→ **Aim**:
Return precisely the span of lines from the top of the material below to the line containing "DROP = 0.69", both included. Pictures are excluded.

→ **Information shown**:
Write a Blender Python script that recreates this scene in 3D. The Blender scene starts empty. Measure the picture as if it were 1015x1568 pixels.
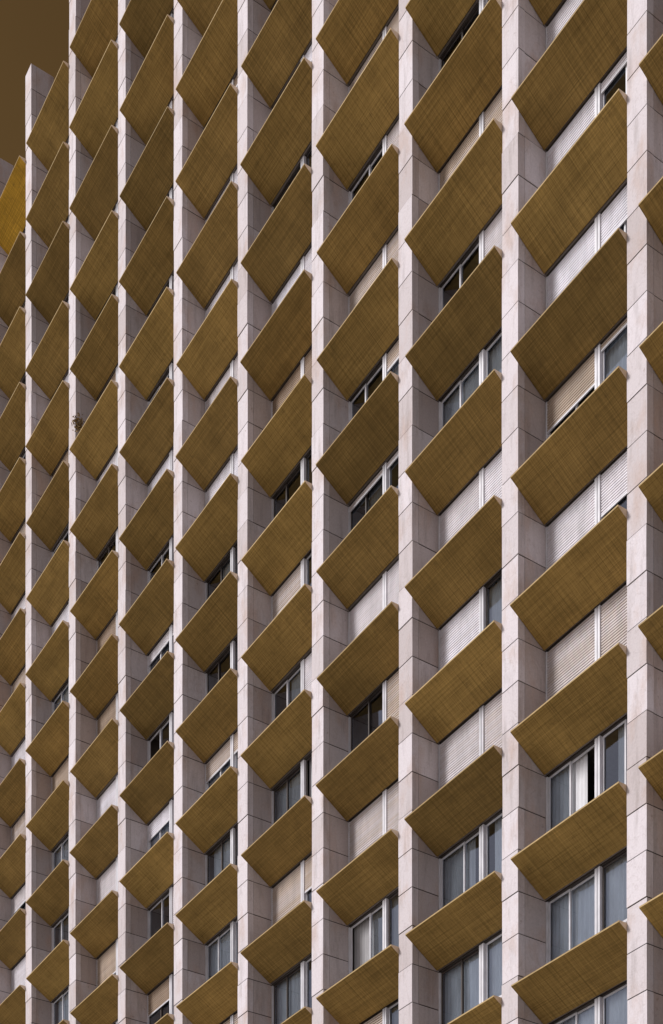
import bpy, math, random
from mathutils import Vector
random.seed(7)
scene = bpy.context.scene
# ------------------------------------------------------------------ params
TH = math.radians(56.8); S_, C_ = math.sin(TH), math.cos(TH)
W = 4.2; FT = 0.59; FD = 0.79; H = 2.96
CAMZ = 1.7; F = 2400.0
Z0 = 18.86           # tip height of row 0
KMIN, KMAX = -5, 15
TMIN, TMAX = -4, 15
def tip(k): return Z0 + H*k
TOPZ = tip(KMAX) + 3.25
DROP = 0.69

# ------------------------------------------------------------------ material helpers
def mat_new(name):
    m = bpy.data.materials.new(name); m.use_nodes = True
    nt = m.node_tree; b = nt.nodes['Principled BSDF']
    return m, nt, b
def N(nt, t, **kw):
    n = nt.nodes.new(t)
    for k, v in kw.items(): setattr(n, k, v)
    return n
def noise(nt, vec, scale, detail=4, rough=0.6):
    n = N(nt, 'ShaderNodeTexNoise'); n.inputs['Scale'].default_value = scale
    n.inputs['Detail'].default_value = detail; n.inputs['Roughness'].default_value = rough
    nt.links.new(vec, n.inputs['Vector']); return n.outputs['Fac']
def mapping(nt, vec, sc, loc=(0,0,0)):
    n = N(nt, 'ShaderNodeMapping'); n.inputs['Scale'].default_value = sc; n.inputs['Location'].default_value = loc
    nt.links.new(vec, n.inputs['Vector']); return n.outputs['Vector']
def ramp(nt, fac, stops):
    n = N(nt, 'ShaderNodeValToRGB'); e = n.color_ramp.elements
    while len(e) < len(stops): e.new(0.5)
    for i, (p, c) in enumerate(stops):
        e[i].position = p; e[i].color = (c[0], c[1], c[2], 1) if not isinstance(c, float) else (c, c, c, 1)
    nt.links.new(fac, n.inputs['Fac']); return n.outputs['Color']
def mix(nt, a, b, fac, mode='MIX'):
    n = N(nt, 'ShaderNodeMix', data_type='RGBA', blend_type=mode)
    def put(s, v):
        if isinstance(v, (tuple, float, int)):
            s.default_value = (v[0], v[1], v[2], 1) if isinstance(v, tuple) else v
        else: nt.links.new(v, s)
    put(n.inputs[0], fac); put(n.inputs[6], a); put(n.inputs[7], b)
    return n.outputs[2]
def mathn(nt, op, a, b=0.0, clamp=False):
    n = N(nt, 'ShaderNodeMath', operation=op); n.use_clamp = clamp
    for i, v in enumerate((a, b)):
        if isinstance(v, (int, float)): n.inputs[i].default_value = v
        else: nt.links.new(v, n.inputs[i])
    return n.outputs[0]
def attr(nt, name):
    n = N(nt, 'ShaderNodeAttribute'); n.attribute_name = name; return n.outputs['Fac']
def bump(nt, b, h, strength, dist):
    n = N(nt, 'ShaderNodeBump'); n.inputs['Strength'].default_value = strength
    n.inputs['Distance'].default_value = dist
    nt.links.new(h, n.inputs['Height']); nt.links.new(n.outputs[0], b.inputs['Normal'])
def coord(nt): return N(nt, 'ShaderNodeTexCoord').outputs['Object']

# stone of the fins
def stone_mat():
    m, nt, b = mat_new('limestone')
    co = coord(nt); tone = attr(nt, 'tone')
    base = ramp(nt, tone, [(0, (.46, .395, .38)), (.5, (.58, .525, .525)), (1, (.72, .67, .69))])
    n1 = noise(nt, mapping(nt, co, (1.1, 1.1, .6)), 1.2, 5, .6)
    warm = ramp(nt, n1, [(.50, 0.0), (.68, 1.0)])
    c = mix(nt, base, (.48, .33, .25), mathn(nt, 'MULTIPLY', warm, .5))
    n2 = noise(nt, mapping(nt, co, (3, 3, .45), (5, 2, 9)), 1.6, 5, .65)
    dk = ramp(nt, n2, [(.52, 0.0), (.76, 1.0)])
    c = mix(nt, c, (.22, .18, .16), mathn(nt, 'MULTIPLY', dk, .45))
    dn = N(nt, 'ShaderNodeTexNoise'); dn.inputs['Scale'].default_value = 1.6; dn.inputs['Detail'].default_value = 4
    dn.inputs['Distortion'].default_value = 1.6; nt.links.new(mapping(nt, co, (1, 1, .8), (3, 3, 3)), dn.inputs['Vector'])
    v = mathn(nt, 'ABSOLUTE', mathn(nt, 'SUBTRACT', dn.outputs['Fac'], .5))
    vein = ramp(nt, v, [(0.0, 1.0), (.015, 0.0)])
    c = mix(nt, c, (.30, .23, .20), mathn(nt, 'MULTIPLY', vein, .2))
    n3 = noise(nt, co, 22, 4, .7)
    g = ramp(nt, n3, [(.3, .90), (.7, 1.06)])
    c = mix(nt, c, g, 1.0, 'MULTIPLY')
    n4 = noise(nt, co, 5.0, 4, .6)
    sp = ramp(nt, n4, [(.67, 0.0), (.73, 1.0)])
    c = mix(nt, c, (.24, .165, .125), mathn(nt, 'MULTIPLY', sp, .45))
    nt.links.new(c, b.inputs['Base Color']); b.inputs['Roughness'].default_value = .8
    bump(nt, b, n3, .3, .008)
    return m
def joint_mat():
    m, nt, b = mat_new('mortar'); co = coord(nt)
    c = ramp(nt, noise(nt, co, 5), [(.3, (.012, .01, .01)), (.7, (.035, .028, .025))])
    nt.links.new(c, b.inputs['Base Color']); b.inputs['Roughness'].default_value = .95
    return m
def panel_mat(name, c0, c1, c2):
    m, nt, b = mat_new(name)
    co = coord(nt); tone = attr(nt, 'tone')
    base = ramp(nt, tone, [(0, c0), (.5, c1), (1, c2)])
    s1 = noise(nt, mapping(nt, co, (.4, 40, .3)), 1.0, 6, .8)
    c = mix(nt, base, ramp(nt, s1, [(.32, .66), (.68, 1.34)]), 1.0, 'MULTIPLY')
    s2 = noise(nt, mapping(nt, co, (42, .6, .4)), 1.0, 5, .8)
    c = mix(nt, c, ramp(nt, s2, [(.32, .66), (.68, 1.34)]), 1.0, 'MULTIPLY')
    w = N(nt, 'ShaderNodeTexWave'); w.bands_direction = 'X'; w.inputs['Scale'].default_value = 2.1
    w.inputs['Distortion'].default_value = .3
    nt.links.new(co, w.inputs['Vector'])
    c = mix(nt, c, ramp(nt, w.outputs['Fac'], [(.0, .86), (.16, 1.0)]), 1.0, 'MULTIPLY')
    s3 = noise(nt, mapping(nt, co, (.7, 1.0, 1)), 1.1, 4, .6)
    c = mix(nt, c, ramp(nt, s3, [(.3, .80), (.7, 1.18)]), 1.0, 'MULTIPLY')
    s4 = noise(nt, mapping(nt, co, (2, 2, 2)), 2.2, 4, .7)
    c = mix(nt, c, (.13, .085, .034), mathn(nt, 'MULTIPLY', ramp(nt, s4, [(.56, 0.0), (.78, 1.0)]), .5))
    nt.links.new(c, b.inputs['Base Color']); b.inputs['Roughness'].default_value = .95
    b.inputs['Specular IOR Level'].default_value = .1
    hsum = mathn(nt, 'ADD', mathn(nt, 'MULTIPLY', w.outputs['Fac'], .3), mathn(nt, 'ADD', s2, s1))
    bump(nt, b, hsum, .45, .01)
    return m
def simple_tone(name, a, c, rough=.6, metal=0.0, nscale=6.0):
    m, nt, b = mat_new(name); co = coord(nt)
    base = ramp(nt, attr(nt, 'tone'), [(0, a), (1, c)])
    n = noise(nt, mapping(nt, co, (1, 1, .4)), nscale, 4)
    cc = mix(nt, base, ramp(nt, n, [(.3, .82), (.7, 1.1)]), 1.0, 'MULTIPLY')
    nt.links.new(cc, b.inputs['Base Color']); b.inputs['Roughness'].default_value = rough
    b.inputs['Metallic'].default_value = metal
    return m
def glass_mat():
    m = bpy.data.materials.new('window_glass'); m.use_nodes = True; nt = m.node_tree
    nt.nodes.clear()
    out = N(nt, 'ShaderNodeOutputMaterial'); mx = N(nt, 'ShaderNodeMixShader')
    tr = N(nt, 'ShaderNodeBsdfTransparent'); tr.inputs[0].default_value = (.78, .83, .86, 1)
    gl = N(nt, 'ShaderNodeBsdfGlossy'); gl.inputs['Roughness'].default_value = .03
    gl.inputs['Color'].default_value = (.8, .87, .97, 1)
    lw = N(nt, 'ShaderNodeFresnel'); lw.inputs['IOR'].default_value = 1.5
    f = mathn(nt, 'ADD', mathn(nt, 'MULTIPLY', lw.outputs[0], 2.2), .05, True)
    bp = N(nt, 'ShaderNodeBump'); bp.inputs['Strength'].default_value = .08; bp.inputs['Distance'].default_value = .02
    nt.links.new(noise(nt, coord(nt), 1.5, 2), bp.inputs['Height'])
    nt.links.new(bp.outputs[0], gl.inputs['Normal'])
    nt.links.new(f, mx.inputs[0]); nt.links.new(tr.outputs[0], mx.inputs[1]); nt.links.new(gl.outputs[0], mx.inputs[2])
    nt.links.new(mx.outputs[0], out.inputs[0])
    return m

M_stone = stone_mat(); M_joint = joint_mat()
M_panel = panel_mat('ochre_panel', (.255, .168, .056), (.33, .216, .070), (.40, .264, .084))
M_gold = panel_mat('golden_panel', (.56, .33, .045), (.6, .35, .05), (.62, .37, .055))
M_cap = simple_tone('panel_end_cap', (.60, .45, .29), (.76, .62, .46), .8)
M_lip = simple_tone('panel_lip', (.36, .25, .10), (.50, .36, .16), .8)
M_alu = simple_tone('aluminium_frame', (.52, .52, .55), (.80, .80, .84), .5, .0)
M_dark = simple_tone('dark_frame', (.03, .025, .022), (.08, .06, .05), .5)
def shutter_mat():
    m, nt, b = mat_new('shutter_slats'); co = coord(nt)
    base = ramp(nt, attr(nt, 'tone'), [(0, (.36, .26, .18)), (.35, (.54, .44, .35)), (.6, (.66, .61, .61)), (1, (.84, .83, .89))])
    n = noise(nt, mapping(nt, co, (1, 1, .4)), 3.0, 4)
    cc = mix(nt, base, ramp(nt, n, [(.3, .82), (.7, 1.08)]), 1.0, 'MULTIPLY')
    nt.links.new(cc, b.inputs['Base Color']); b.inputs['Roughness'].default_value = .55
    return m
M_shut = shutter_mat()
M_glass = glass_mat()
M_curt = simple_tone('curtain_cloth', (.10, .09, .08), (.82, .83, .86), .9, 0, 3)
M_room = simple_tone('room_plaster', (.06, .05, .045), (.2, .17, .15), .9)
M_conc = simple_tone('concrete', (.2, .17, .15), (.34, .3, .28), .9)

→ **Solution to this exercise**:
Write a Blender Python script that recreates this scene in 3D. The Blender scene starts empty. Measure the picture as if it were 1015x1568 pixels.
import bpy, math, random
from mathutils import Vector
random.seed(7)
scene = bpy.context.scene
# ------------------------------------------------------------------ params
TH = math.radians(56.8); S_, C_ = math.sin(TH), math.cos(TH)
W = 4.2; FT = 0.59; FD = 0.79; H = 2.96
CAMZ = 1.7; F = 2400.0
Z0 = 18.86           # tip height of row 0
KMIN, KMAX = -5, 15
TMIN, TMAX = -4, 15
def tip(k): return Z0 + H*k
TOPZ = tip(KMAX) + 3.25
DROP = 0.69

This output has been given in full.